3D scene scripts:
━━━━━━
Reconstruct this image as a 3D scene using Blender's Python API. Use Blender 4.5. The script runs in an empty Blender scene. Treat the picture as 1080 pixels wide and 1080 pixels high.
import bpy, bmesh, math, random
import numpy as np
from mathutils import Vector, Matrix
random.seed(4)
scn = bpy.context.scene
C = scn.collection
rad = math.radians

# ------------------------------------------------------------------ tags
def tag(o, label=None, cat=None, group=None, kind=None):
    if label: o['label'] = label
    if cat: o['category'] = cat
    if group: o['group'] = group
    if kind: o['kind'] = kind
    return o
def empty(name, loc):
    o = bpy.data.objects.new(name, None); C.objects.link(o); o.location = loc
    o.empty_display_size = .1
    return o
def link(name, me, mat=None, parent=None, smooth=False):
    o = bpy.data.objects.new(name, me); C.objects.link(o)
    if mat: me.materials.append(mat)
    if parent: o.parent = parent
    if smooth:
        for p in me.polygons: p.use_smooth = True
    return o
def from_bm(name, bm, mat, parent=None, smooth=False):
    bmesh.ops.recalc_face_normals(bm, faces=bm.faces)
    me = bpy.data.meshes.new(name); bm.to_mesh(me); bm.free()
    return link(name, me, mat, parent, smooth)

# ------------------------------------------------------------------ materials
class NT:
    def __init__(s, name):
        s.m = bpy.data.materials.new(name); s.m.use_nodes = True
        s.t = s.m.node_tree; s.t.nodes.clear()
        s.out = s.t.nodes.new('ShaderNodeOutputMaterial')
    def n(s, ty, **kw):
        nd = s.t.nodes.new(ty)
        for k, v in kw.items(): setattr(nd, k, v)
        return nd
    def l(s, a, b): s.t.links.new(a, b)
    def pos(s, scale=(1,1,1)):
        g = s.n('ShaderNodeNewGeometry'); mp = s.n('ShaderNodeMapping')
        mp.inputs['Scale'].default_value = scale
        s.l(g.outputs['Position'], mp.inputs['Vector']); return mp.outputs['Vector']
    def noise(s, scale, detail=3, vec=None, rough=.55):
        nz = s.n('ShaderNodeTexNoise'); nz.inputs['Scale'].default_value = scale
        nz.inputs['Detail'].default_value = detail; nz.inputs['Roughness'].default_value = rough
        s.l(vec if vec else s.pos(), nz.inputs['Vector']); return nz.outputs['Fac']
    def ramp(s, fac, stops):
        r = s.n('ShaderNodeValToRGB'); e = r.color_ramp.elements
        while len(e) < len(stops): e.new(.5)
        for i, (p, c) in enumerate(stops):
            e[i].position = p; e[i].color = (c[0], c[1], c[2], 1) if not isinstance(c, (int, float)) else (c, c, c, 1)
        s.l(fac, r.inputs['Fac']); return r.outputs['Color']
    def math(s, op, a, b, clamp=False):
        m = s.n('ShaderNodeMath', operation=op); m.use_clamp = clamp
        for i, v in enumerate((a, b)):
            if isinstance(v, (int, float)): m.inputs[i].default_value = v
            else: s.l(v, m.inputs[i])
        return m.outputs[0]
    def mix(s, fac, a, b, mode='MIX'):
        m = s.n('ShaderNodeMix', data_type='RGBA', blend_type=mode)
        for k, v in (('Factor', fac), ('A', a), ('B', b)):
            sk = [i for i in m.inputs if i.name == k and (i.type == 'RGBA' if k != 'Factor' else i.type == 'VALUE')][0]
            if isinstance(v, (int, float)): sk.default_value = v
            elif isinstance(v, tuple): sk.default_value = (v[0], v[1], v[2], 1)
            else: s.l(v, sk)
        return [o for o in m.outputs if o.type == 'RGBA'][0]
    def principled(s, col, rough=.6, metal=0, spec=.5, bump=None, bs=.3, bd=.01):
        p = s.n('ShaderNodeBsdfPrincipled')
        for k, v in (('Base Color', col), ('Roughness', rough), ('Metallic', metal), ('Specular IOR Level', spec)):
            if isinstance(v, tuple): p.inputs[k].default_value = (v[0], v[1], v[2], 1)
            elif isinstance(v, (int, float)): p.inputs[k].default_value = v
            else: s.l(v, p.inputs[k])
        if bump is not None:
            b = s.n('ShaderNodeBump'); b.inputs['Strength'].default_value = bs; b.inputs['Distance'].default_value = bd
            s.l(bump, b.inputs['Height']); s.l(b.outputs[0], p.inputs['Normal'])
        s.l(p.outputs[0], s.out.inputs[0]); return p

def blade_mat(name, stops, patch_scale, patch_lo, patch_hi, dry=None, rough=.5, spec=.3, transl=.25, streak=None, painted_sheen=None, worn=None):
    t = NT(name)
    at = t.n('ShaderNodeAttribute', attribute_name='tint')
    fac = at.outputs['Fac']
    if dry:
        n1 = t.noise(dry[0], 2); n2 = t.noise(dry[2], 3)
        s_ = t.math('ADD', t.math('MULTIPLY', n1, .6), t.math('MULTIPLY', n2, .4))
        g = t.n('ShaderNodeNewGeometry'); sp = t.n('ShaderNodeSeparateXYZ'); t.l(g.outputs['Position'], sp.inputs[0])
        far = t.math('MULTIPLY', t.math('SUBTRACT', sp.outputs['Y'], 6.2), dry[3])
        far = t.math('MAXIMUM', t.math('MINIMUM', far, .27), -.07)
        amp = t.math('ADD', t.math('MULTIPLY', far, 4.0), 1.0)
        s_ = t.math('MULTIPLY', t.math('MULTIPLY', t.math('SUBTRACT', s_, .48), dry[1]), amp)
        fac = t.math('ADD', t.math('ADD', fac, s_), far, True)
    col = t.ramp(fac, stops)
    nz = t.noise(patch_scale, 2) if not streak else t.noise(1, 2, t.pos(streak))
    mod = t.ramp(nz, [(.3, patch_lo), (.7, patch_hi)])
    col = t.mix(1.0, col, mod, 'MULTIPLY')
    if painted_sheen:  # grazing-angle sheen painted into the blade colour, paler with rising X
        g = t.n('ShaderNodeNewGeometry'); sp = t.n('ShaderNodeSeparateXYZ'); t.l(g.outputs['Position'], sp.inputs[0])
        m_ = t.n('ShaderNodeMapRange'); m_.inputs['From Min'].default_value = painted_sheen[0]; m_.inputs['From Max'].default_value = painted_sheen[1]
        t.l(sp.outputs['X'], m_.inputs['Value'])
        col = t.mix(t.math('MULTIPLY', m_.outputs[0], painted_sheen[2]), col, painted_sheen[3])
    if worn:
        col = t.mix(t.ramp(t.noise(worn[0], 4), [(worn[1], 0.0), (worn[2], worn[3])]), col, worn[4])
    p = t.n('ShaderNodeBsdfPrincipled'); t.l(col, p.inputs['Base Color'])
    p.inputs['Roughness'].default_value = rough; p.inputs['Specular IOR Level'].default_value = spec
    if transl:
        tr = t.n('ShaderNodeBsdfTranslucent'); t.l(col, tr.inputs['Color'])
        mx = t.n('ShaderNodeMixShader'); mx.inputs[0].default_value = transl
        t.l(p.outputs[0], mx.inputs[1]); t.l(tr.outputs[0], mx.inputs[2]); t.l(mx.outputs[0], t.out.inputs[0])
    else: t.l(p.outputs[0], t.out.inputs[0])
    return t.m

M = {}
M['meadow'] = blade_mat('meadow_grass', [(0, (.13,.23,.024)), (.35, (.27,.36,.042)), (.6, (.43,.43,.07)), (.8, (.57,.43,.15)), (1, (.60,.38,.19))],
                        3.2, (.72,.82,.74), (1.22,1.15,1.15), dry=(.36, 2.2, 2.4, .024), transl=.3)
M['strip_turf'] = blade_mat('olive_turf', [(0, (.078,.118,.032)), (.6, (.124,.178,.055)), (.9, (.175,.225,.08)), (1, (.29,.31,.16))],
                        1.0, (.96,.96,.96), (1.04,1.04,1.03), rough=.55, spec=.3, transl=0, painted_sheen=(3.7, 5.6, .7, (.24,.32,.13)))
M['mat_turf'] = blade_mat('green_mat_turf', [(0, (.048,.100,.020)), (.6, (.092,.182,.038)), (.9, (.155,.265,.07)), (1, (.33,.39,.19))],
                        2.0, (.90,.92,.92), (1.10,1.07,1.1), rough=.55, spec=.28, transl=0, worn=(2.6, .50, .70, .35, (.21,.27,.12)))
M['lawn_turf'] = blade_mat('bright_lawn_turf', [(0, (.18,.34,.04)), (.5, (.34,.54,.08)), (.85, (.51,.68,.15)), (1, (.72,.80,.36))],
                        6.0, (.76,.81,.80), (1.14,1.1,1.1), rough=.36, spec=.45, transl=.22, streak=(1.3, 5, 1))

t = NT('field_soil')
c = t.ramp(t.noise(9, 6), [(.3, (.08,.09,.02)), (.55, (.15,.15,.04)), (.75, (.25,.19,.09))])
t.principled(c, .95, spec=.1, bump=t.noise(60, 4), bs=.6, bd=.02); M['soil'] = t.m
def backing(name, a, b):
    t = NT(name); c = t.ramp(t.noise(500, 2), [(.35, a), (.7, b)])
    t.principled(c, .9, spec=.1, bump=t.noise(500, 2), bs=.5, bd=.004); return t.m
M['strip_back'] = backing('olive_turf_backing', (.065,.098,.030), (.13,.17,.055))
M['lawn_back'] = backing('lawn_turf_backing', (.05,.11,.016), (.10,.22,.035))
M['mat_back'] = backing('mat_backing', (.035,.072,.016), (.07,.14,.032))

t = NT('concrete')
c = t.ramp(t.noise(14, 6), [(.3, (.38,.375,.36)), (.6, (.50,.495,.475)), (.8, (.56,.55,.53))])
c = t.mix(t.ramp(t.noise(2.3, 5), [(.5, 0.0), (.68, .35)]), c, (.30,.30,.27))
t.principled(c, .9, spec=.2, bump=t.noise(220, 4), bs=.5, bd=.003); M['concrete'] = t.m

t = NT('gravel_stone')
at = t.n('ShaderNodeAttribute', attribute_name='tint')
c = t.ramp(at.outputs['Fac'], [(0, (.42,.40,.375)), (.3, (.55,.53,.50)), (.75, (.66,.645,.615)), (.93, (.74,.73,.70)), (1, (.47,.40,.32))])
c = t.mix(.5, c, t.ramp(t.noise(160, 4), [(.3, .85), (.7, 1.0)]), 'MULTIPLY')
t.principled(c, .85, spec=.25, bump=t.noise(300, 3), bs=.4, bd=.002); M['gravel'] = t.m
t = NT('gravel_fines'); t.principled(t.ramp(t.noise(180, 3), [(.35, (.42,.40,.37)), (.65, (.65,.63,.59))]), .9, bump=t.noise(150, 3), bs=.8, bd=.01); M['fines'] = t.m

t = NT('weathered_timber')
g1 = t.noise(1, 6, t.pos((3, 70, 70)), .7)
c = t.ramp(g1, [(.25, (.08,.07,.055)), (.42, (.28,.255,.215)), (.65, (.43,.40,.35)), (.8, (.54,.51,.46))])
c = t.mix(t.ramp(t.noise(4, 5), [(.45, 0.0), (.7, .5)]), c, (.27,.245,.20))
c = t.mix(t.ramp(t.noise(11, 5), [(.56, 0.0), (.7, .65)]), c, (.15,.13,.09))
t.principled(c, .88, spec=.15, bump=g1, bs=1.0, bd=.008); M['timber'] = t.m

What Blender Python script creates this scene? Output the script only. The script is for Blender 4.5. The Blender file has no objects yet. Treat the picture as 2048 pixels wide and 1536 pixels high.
━━━━━━
Everything from the first line through the line containing "return link(name, me, mat, parent, smooth)" should be quoted exactly, and nothing beyond it.

Reconstruct this image as a 3D scene using Blender's Python API. Use Blender 4.5. The script runs in an empty Blender scene. Treat the picture as 1080 pixels wide and 1080 pixels high.
import bpy, bmesh, math, random
import numpy as np
from mathutils import Vector, Matrix
random.seed(4)
scn = bpy.context.scene
C = scn.collection
rad = math.radians

# ------------------------------------------------------------------ tags
def tag(o, label=None, cat=None, group=None, kind=None):
    if label: o['label'] = label
    if cat: o['category'] = cat
    if group: o['group'] = group
    if kind: o['kind'] = kind
    return o
def empty(name, loc):
    o = bpy.data.objects.new(name, None); C.objects.link(o); o.location = loc
    o.empty_display_size = .1
    return o
def link(name, me, mat=None, parent=None, smooth=False):
    o = bpy.data.objects.new(name, me); C.objects.link(o)
    if mat: me.materials.append(mat)
    if parent: o.parent = parent
    if smooth:
        for p in me.polygons: p.use_smooth = True
    return o
def from_bm(name, bm, mat, parent=None, smooth=False):
    bmesh.ops.recalc_face_normals(bm, faces=bm.faces)
    me = bpy.data.meshes.new(name); bm.to_mesh(me); bm.free()
    return link(name, me, mat, parent, smooth)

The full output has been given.